Name calling is a sure-fire determinant of solid argumentation.

Anonymous said...

David: Just where is the evidence that Trump is authoritarian?

Or rather, where is the evidence that Trump (or non-leftist voters in general) are more "authoritarian" than Dem candidates or leftists in general? As in "[t]he fourth article was about authoritarianism — 'the desire for strong order and control.'"

Seems it all depends on what it is you're trying to control. If it's the "correct" things, or control by the "correct" people, I guess letting your control-freak flag fly doesn't make you an "authoritarian".

I've always been annoyed by the very sloppy and uncritical use of this term by people like this writer.

Anonymous said...

Hagar: So Chuck, how do you get more vulgar than the Clintons?

Chuck is a vulgar man himself, and thus only recognizes the type of vulgarity against which his own vulgar preciosity defines itself.

Freder Frederson said...

The polls are purposefully fraudulent, designed to influence the election.

And how, exactly is this supposed to work. Towards the end of the campaign Clinton had a lead in most polls, but it was hardly insurmountable and mostly within the margin of error. You would have to be a complete moron to look at the polls and say "well there is no point in voting, Trump can't win", especially in Ohio, Michigan, Pennsylvania, and Wisconsin, which put him over the top. If anything, the small, but consistent, lead in the polls enjoyed by Clinton, made her do stupid things like spending time in Texas and Arizona when she should have been rallying her troops in the upper midwest.

mockturtle said...

Anglelyne, good point. I'd say Trump is not authoritarian but rather is inclined to listen to others and to take sound advice. Unlike, of course, his authoritarian rival.

Comanche Voter said...

The best line that I have heard about the various magazine articles, blog postings, op ed pieces that various "experts" and "pundits" publish is that they are all essentially private letters to other poltroons in the pundit/expert circle. So there's not a whole lot of point in listening to any of that "garbaghe".

Michael K said...

You would have to be a complete moron to look at the polls and say "well there is no point in voting, Trump can't win",

I'm not sure Democrat voters will appreciate your opinion of them.

The Media could not imagine that the proletariat could be so rebellious as to ignore their wisdom.

Robespierre was wise enough to guillotine Danton, who in my opinion resembled Trump.

Hillary, of course, is Robespierre.

JamesB.BKK said...

Konnikova is confused about which political group has authoritarians.

Yancey Ward said...

"And the national polling was mostly correct. Certainly within accepted margins of error. Hillary got more votes than Trump, nationally, consistent with national polling."

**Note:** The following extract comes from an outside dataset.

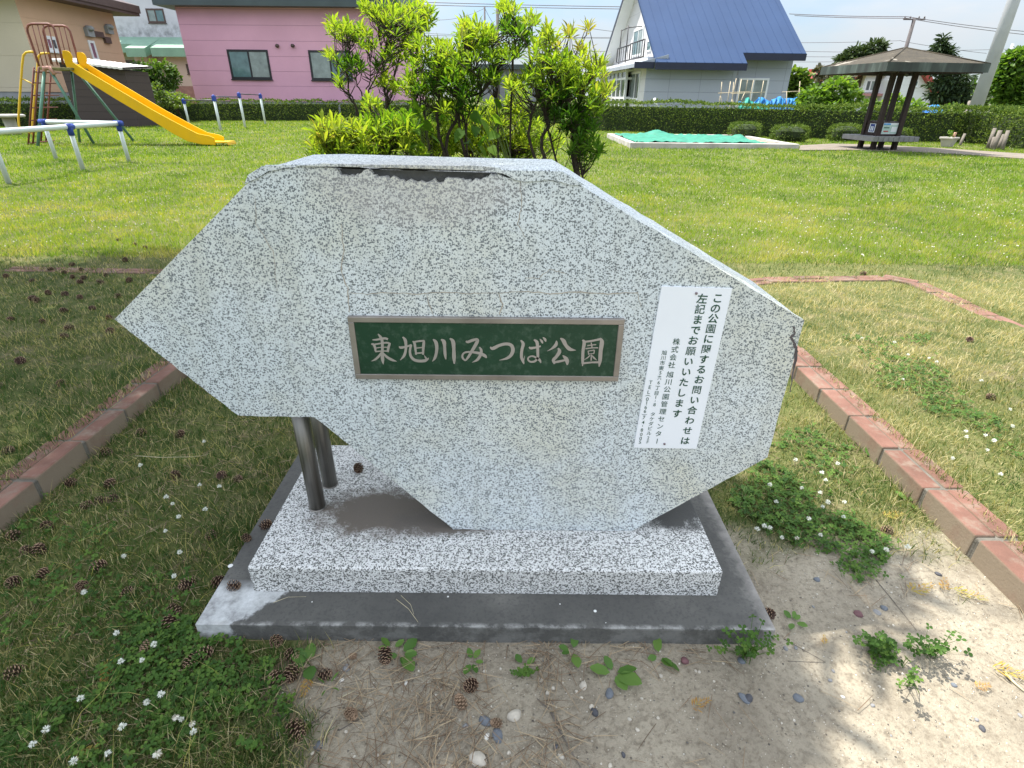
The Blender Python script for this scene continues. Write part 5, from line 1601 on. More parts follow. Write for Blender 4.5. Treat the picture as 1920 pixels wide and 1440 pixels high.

I don't think the national polls were nearly as "correct" as some are claiming after the election- show me the national poll that picked up on the fact that 150% of Clinton's national vote lead came from California alone?

In the future, it might be wise to do some national polls that exclude, for example, California. To go even further, why waste the resources doing national polls- do you really need to poll New Yorkers, Texans, Kentuckians, or Californians to get a read on the presidential race?

I would love to see the internal polls the campaigns themselves paid for. Someone got paid too little for the work, and some got paid far too much.

Original Mike said...

"And how, exactly is this supposed to work. Towards the end of the campaign Clinton had a lead in most polls, but it was hardly insurmountable and mostly within the margin of error. You would have to be a complete moron to look at the polls and say "well there is no point in voting, Trump can't win","

Just because it was a failing strategy doesn't mean it wasn't a strategy.

At the beginning of the game both teams have multiple strategies to win. Only one team ultimately does.

Jon Ericson said...

William said...

In totalitarian societies,
the artists and intellectuals worry about falling afoul of the government.

In this country,
the elected officials worry about falling afoul of the artists and intellectuals.

Good insight, William.

Jon Ericson said...

Where's Pedro?

Jon Ericson said...

"It's not that they lied to pollsters,
but they didn't even pick up the phone,"
Murray said.


I had tons of pollsters calling me.
Why would I tell a stranger that I'm deplorable?

Jon Ericson said...

Did Pedro call someone a bad name again?
Poor Pedro.

Anonymous said...

You're telling me that the Election Night NYT prediction that Hillary had a 94% chance of winning was wrong?

Tom Bowler said...

How progressive, to view the adverse election outcome in psychological terms in an article that never once mentions an issue. There is only one issue, though the author never explicitly mentions it: the presidential glass ceiling. Naturally, any who don't see the glass ceiling as the single issue of paramount importance are sadly in need of psycho-analysis.

ken in tx said...

So-called Liberals have been trying to smear their political opponents as mentally defective Authoritarians since at least the early 60s. I remember reading articles in 'Psychology Today' with those claims.

sean foley said...

This type of article is useful only if the theories are used to make a prediction, and that prediction is then subject to experiment. This is the scientific method. So perhaps she could have written this before the election, and then predicted these things would happen. We all know she would never subject herself to such scrutiny, being in the media.

Should she have done so, her predictions would carry more weight now, she would have left open the possibility to be falsified. Instead, by writing these conclusions after the fact, they are essentially worthless.

Anyone can take any event and ascribe reasons for it after the fact. Most people will make the wrong conclusions when doing so, without attempting any real scrutiny of their ideas.